Marcos Coimbra
Pelo modo como se comporta, vê-se que Bolsonaro sabe com quem lida. Simplesmente ignora o desconforto atual de uma parte da elite para com ele, em especial sua imprensa e intelectuais.Ela parece uma avestruz, que come qualquer coisa e ainda faz cara de satisfeita. Pedra, pau, folha, vidro, metal, o estômago dessas aves tolera todo tipo de porcaria.
Desde cedo na eleição, a elite mostrava quão longe estava disposta a ir. Para espanto de quem esperava que tivesse pruridos, aceitou-o correndo, com suas “ideias” e biografia, vendo-o como o único instrumento de que dispunha para livrar-se de Lula e do PT. Naqueles tempos, os bem nascidos diziam que “não eram Bolsonaro, apenas estavam”.
Formou-se uma aliança esdrúxula: madames dos Jardins votando no candidato dos caminhoneiros, cosmopolitas sofisticados fazendo a mesma escolha dos milicianos do Rio de Janeiro, milionários querendo como presidente o preferido da classe média das periferias decadentes de Porto Alegre, Belo Horizonte e Curitiba. A elite não se incomodava em estar ao lado de gente brega e truculenta.
Para obter a adesão dos ricos, Bolsonaro não precisou empregar as trapaças de que se utilizou para conquistar votos nas classes populares. Nenhum integrante da elite votou nele porque foi bombardeado com conteúdos falsos recebidos através do Whatsapp. Nenhum foi engabelado pela notícia de que Fernando Haddad havia criado o Kit Gay e distribuiria mamadeiras com o bico em forma de pênis.
O capitão não escondeu de onde vinha, com quem atuava e em que acreditava. A ponto de a quase totalidade da imprensa internacional não conseguir compreender como ainda tinha eleitores em um lugar aparentemente civilizado e simpático como o Brasil.
Bolsonaro deve ter estranhado quando começaram a surgir denúncias de suas falcatruas na internet. Como, terá se perguntado, questionam os métodos que adotou para cumprir a missão recebida? Não era isso que queriam dele, que ganhasse a eleição, independentemente do que faria para consegui-lo? Afinal, nada mais fizera que seguir o script de sua vida. Nem ele, nem seus amigos dispostos a gastar milhões comprando “disparos”, revelaram-se diferentes do que sempre foram. Por que a surpresa? Qual o “escândalo”?
Depois da eleição, no assunto do assessor que arrecadava para eles, Bolsonaro e seus filhos estarão outra vez perplexos: qual o motivo de alguém estranhar que tenham procedido como aquilo que sempre foram, expoentes do baixo clero do Legislativo? O expediente de contratar assessores e cobrar “pedágio”, exigindo a devolução de parte de seus vencimentos, é tão velho quanto a Sé de Braga. Vereadores e deputados com pouco acesso a mecanismos de arrecadação mais expressivos e nenhum compromisso ético usam e abusam desse esquema. O clã deve se perguntar, entre uma risada e outra: e alguém achava que não éramos isso?
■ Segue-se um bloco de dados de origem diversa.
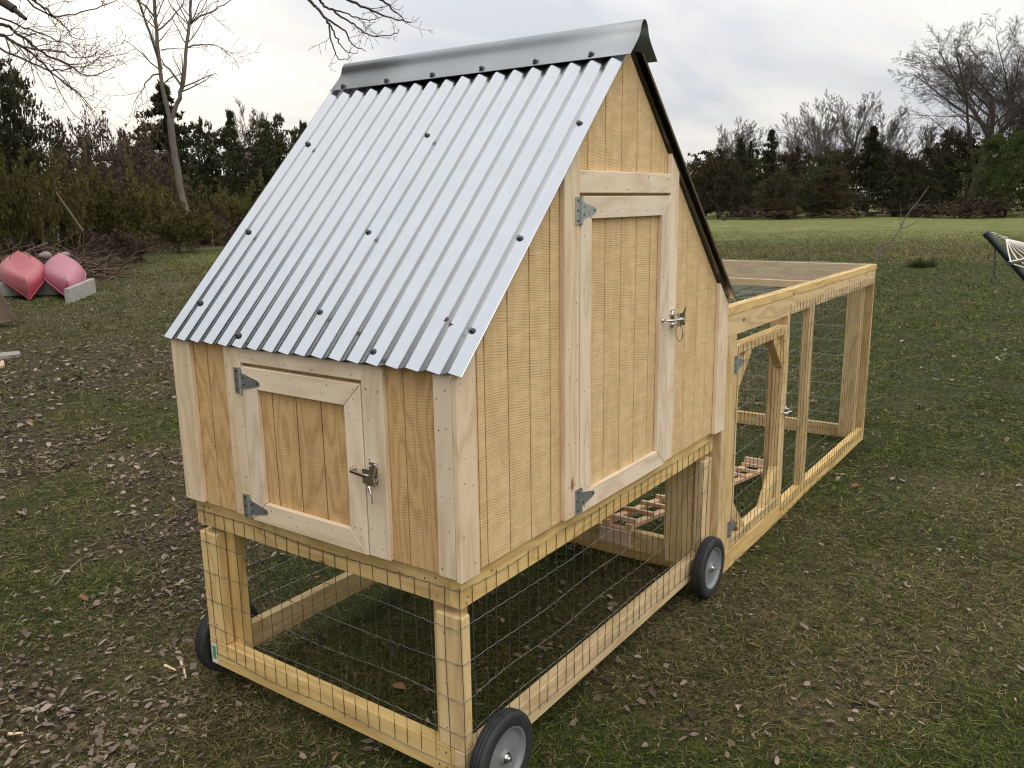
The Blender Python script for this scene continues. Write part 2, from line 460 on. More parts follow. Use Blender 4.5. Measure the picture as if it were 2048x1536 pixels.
PALE = leafmat('pale_wood_chips', [(0.55, 0.42, 0.24), (0.6, 0.48, 0.3)], tr=0.0)

# ------------------------------------------------------------------ ground
VIEW = np.array([0.818, 0.575]); RIGHT = np.array([0.575, -0.818])
def zones(x, y):
    """how dry, how littered, how green the lawn is at a place (world metres)"""
    v = (x - CAM[0]) * VIEW[0] + (y - CAM[1]) * VIEW[1]
    u = (x - CAM[0]) * RIGHT[0] + (y - CAM[1]) * RIGHT[1]
    n1 = fbm(x * 0.9, y * 0.9, 3); n2 = fbm(x * 0.28, y * 0.28, 9); n3 = fbm(x * 2.6, y * 2.6, 21)
    left = sstep(0.2, -1.6, u + (n2 - 0.5) * 2.0)
    near = sstep(17.0, 5.0, v)
    litter = left * near * sstep(0.39, 0.60, n1 * 0.6 + n3 * 0.4) * 1.0
    litter = np.maximum(litter, near * 0.14 * sstep(0.52, 0.68, n3))
    dry = sstep(0.40, 0.64, 0.55 * n1 + 0.45 * n2) * sstep(30, 10, v) * 0.85
    # unmown pale strip beyond the lawn, and the worn way past the canoes
    strip = sstep(19.5, 22.0, v + (n1 - .5) * 5) * sstep(40.0, 27.0, v + (n1 - .5) * 9) * sstep(-4.0, 3.0, u)
    dry = np.maximum(dry, strip * (0.35 + 0.65 * sstep(0.35, 0.6, n1)))
    way = np.exp(-((u + 5.6 + 0.16 * (v - 8)) / 2.7) ** 2) * sstep(7, 10, v) * sstep(48, 34, v)
    dry = np.maximum(dry, way * (0.55 + 0.45 * sstep(0.35, 0.6, n1)))
    patch = np.exp(-(((u + 8.6) / 2.6) ** 2 + ((v - 30.0) / 6.0) ** 2))
    brush = sstep(-8.0, -10.5, u + (n2 - 0.5) * 2 + 0.12 * (v - 14)) * sstep(13, 16, v)
    litter = np.maximum(litter, brush * 0.9)
    field = sstep(27.0, 38.0, v) * sstep(-14, -4, u)
    field = np.maximum(field, patch); litter = litter * (1 - patch); dry = dry * (1 - patch)
    lush = sstep(0.8, 2.6, u - 0.05 * v + (n2 - 0.5) * 1.5) * sstep(4.2, 6.5, v) * sstep(24, 19, v)
    dry = dry * (1 - 0.65 * lush)
    return np.clip(dry, 0, 1), np.clip(litter, 0, 1), field
def height(x, y):
    d = np.hypot(x - CAM[0], y - CAM[1])
    h = (fbm(x * 1.3, y * 1.3, 40, 3) - 0.5) * 0.035 + (fbm(x * 6.0, y * 6.0, 50, 2) - 0.5) * 0.014
    h = h + (fbm(x * 0.12, y * 0.12, 60, 2) - 0.5) * 0.25 * sstep(9, 22, d)
    return h - 0.004
nr, na = 330, 420
rr = np.concatenate([[0.05], np.geomspace(0.35, 700.0, nr - 1)])
aa = np.linspace(0, 2 * np.pi, na, endpoint=False)
# finer where the camera looks
view_az = math.atan2(VIEW[1], VIEW[0])
aa = view_az + np.sort((aa - np.pi) * (0.42 + 0.58 * (np.abs(aa - np.pi) / np.pi) ** 1.6))
RRm, AAm = np.meshgrid(rr, aa, indexing='ij')
gx = CAM[0] + RRm * np.cos(AAm); gy = CAM[1] + RRm * np.sin(AAm)
gz = height(gx, gy)
gv = np.stack([gx, gy, gz], -1).reshape(-1, 3)
ii, jj = np.meshgrid(np.arange(nr - 1), np.arange(na), indexing='ij')
j2 = (jj + 1) % na
gf = np.stack([ii * na + jj, (ii + 1) * na + jj, (ii + 1) * na + j2, ii * na + j2], -1).reshape(-1, 4)

def ground_material():
    m, t, b = new_mat('lawn_soil')
    b.inputs['Roughness'].default_value = 0.95; b.inputs['Specular IOR Level'].default_value = 0.15
    ge = N(t, 'ShaderNodeNewGeometry')
    def noise(s, d=5.0, dist=0.0):
        n = N(t, 'ShaderNodeTexNoise'); setin(n, Scale=s, Detail=d, Roughness=0.6, Distortion=dist)
        t.links.new(ge.outputs['Position'], n.inputs['Vector']); return n.outputs['Fac']
    def mix(f, a, bb):
        x = N(t, 'ShaderNodeMix', data_type='RGBA')
        if isinstance(f, float): x.inputs['Factor'].default_value = f
        else: t.links.new(f, x.inputs['Factor'])
        for nm, vv in (('A', a), ('B', bb)):
            if isinstance(vv, tuple): x.inputs[nm].default_value = (*vv, 1)
            else: t.links.new(vv, x.inputs[nm])
        return x.outputs['Result']
    at_ = lambda nm: (lambda n: (setattr(n, 'attribute_name', nm), n.outputs['Fac'])[1])(N(t, 'ShaderNodeAttribute'))
    dry, lit, fld = at_('dry'), at_('litter'), at_('field')
    fine = noise(55.0, 6); mid = noise(9.0, 5); big = noise(1.1, 4)
    green = mix(sstep_node(t, mid, 0.35, 0.65), (0.0120, 0.0170, 0.0045), (0.0360, 0.0460, 0.0095))
    green = mix(sstep_node(t, fine, 0.42, 0.66), green, (0.0600, 0.0640, 0.0180))
    straw = mix(sstep_node(t, fine, 0.38, 0.62), (0.0480, 0.0390, 0.0170), (0.1500, 0.1180, 0.0540))
    c = mix(M(t, 'MULTIPLY', dry, sstep_node(t, noise(22.0, 4), 0.30, 0.58)), green, straw)
    dead = mix(sstep_node(t, noise(38.0, 5), 0.40, 0.64), (0.0160, 0.0120, 0.0080), (0.0700, 0.0510, 0.0360))
    c = mix(M(t, 'MULTIPLY', lit, sstep_node(t, noise(14.0, 4), 0.34, 0.56)), c, dead)
    soil = mix(sstep_node(t, noise(5.0, 5), 0.60, 0.74), c, (0.0115, 0.0079, 0.0058))
    fieldc = mix(sstep_node(t, noise(1.7, 5), 0.35, 0.65), (0.088, 0.108, 0.026), (0.150, 0.158, 0.050))
    fieldc = mix(M(t, 'MULTIPLY', sstep_node(t, noise(0.35, 5), 0.52, 0.68), 0.6), fieldc, (0.215, 0.190, 0.080))
    c = mix(fld, soil, fieldc)
    t.links.new(c, b.inputs['Base Color'])
    bp = N(t, 'ShaderNodeBump'); setin(bp, Strength=0.8, Distance=0.02)
    t.links.new(M(t, 'ADD', fine, mid), bp.inputs['Height']); t.links.new(bp.outputs[0], b.inputs['Normal'])
    return m
GROUND = ground_material()
gme = mesh_arrays('ground', gv, gf, [GROUND], smooth=True)
zd, zl, zf = zones(gv[:, 0], gv[:, 1])
for nm, arr in (('dry', zd), ('litter', zl), ('field', zf)):
    a = gme.attributes.new(nm, 'FLOAT', 'POINT'); a.data.foreach_set('value', arr.astype(np.float32))
ground = link(bpy.data.objects.new('ground', gme)); ground['kind'] = 'structure'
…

Cômico é Sérgio Moro, o “baluarte ético” do futuro governo, ficar mudo frente a essas ilegalidades. Sua subserviência, vinda de quem pretendia fazer carreira como incorruptível, chega a ser impressionante. Seu silêncio só tem paralelo no torpor do Judiciário e do Ministério Público, que, contra o PT, sempre foram de um ativismo frenético.
Bolsonaro dá uma banana para aqueles que acreditavam que, no governo, não seria tão ruim. Os que supunham que sua arrogância e autossuficiência eram somente artifícios eleitorais para atrair quem buscava “firmeza”. Montou um ministério que assusta até os mais crédulos entre seus eleitores.
O que pensa a elite brasileira do governo que terá a partir de janeiro? Com meia dúzia de generais, que sequer têm o sentimento de Brasil que a velha Escola Superior de Guerra transmitia a seus pares de 1964? Com uma trupe de personagens de quinta qualidade em postos chave, vindas sabe-se lá de onde, defendendo teses malucas ou equivocadas? Com um chefe com visão primitiva da realidade brasileira e internacional?
Bolsonaro tem certeza de que fez a parte dele: derrotou (com mão de gato) o PT, montou um governo para atender aos amigos e está entregando a economia aos espertalhões do mercado. Os incomodados que se calem.
Com ele, concorda Fernando Henrique Cardoso, que não quer que ninguém o aborreça. Por que apedrejá-lo, se cumpre o combinado com a elite?